Al igual que un ser humano nace y muere, porque tiene un empiece y un final designados, la vida (en sí misma, como unidad indivisible) ha empezado, y tocará a su fin.
Claro que, no sabemos cuando llegará ese momento, tampoco cómo será, y eso nos asusta. Los finales, sean como sean, nos desagradan.
Nunca me han gustado los finales, ni el "ahora", que aunque me fascina, no acaba de atraerme.
Donde existe un final, con su comienzo, existe un "durante". Ese "mientras tanto" me causa fascinación, me hace entregarme a él por entera, si he de elegir una parte donde quedarme atrapada.
Esa parte es el transcurso. Va ligada al inicio y al final, es quien da la menor impresión de que el tiempo sucede y se pasa. Es la parte que más se vive, la que yo más vivo intensamente.
Lo hago así, de esa forma, porque ya tengo un inicio y no sé cuando tocará mi fin; sólo puedo, sé y adoro, de esta forma, vivir, existir. Pero, tened en cuenta que, la forma en que ello funciona, no es diferente al resto.
Nunca me han gustado los finales, el modo en que dejan a uno o al tiempo trastornados.
Siempre se me han dado mal las despedidas, siempre destruyo la felicidad latente en dos minutos contados a tiempo de reloj. Me amarga la idea de que todo acabe así y me evado de la situación con burla o desprecio.
Me odio a mí misma por defenderme así del tiempo, del curso de los acontecimientos. No es bueno para nadie, ni para mí misma. Tanta aversión nos acaba por destruir.
A pesar de todo lo que pueda querer a una persona, siempre en una despedida que promete un mañana, acabo por tratar de herirle, para que, tal vez de los dos, sea yo quién menos lastimada salga.
Nunca me han gustado los finales, la sensación de vacío y las ansias de más que producen.
Al leer un libro, al ver una película, al jugar a un vídeo-juego, deseas fervientemente llegar al final, saber el desenlace de la historia, y a su vez nunca quieres llegar.
No, nunca quieres, porque sabes lo que te espera en la última palabra, la última escena o el último gráfico. Te espera un abismo colosal de silencio, que aumenta tus ganas de seguir y te ves frustrado al no poder.
Si fuera por mí, por ti, por todos, haríamos de cada acción que fuese interminable, llegar al final y, ¡sorpresa! Hay más, si quieres continuar, ¿a que no te lo esperabas? Yo tampoco.
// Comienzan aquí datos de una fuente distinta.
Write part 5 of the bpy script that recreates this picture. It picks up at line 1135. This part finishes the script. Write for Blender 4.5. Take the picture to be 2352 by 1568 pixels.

Nunca me han gustado los finales, sólo las cosas que nunca han sido, porque algo que no ha empezado no puede tener final.
Quería confesártelo. Ya ves tú, a un extraño que ya no lo es tanto ahora que conoce una parte de mí(como son los labios parte de un rostro oculto bajo una máscara y, de imprevisto, se te muestra su color y forma). Conoces una parte por la que igual podrías reconocer al portador.
Simplemente quería confesártelo, aunque yo no exista en tu tiempo, ni tú en el mío.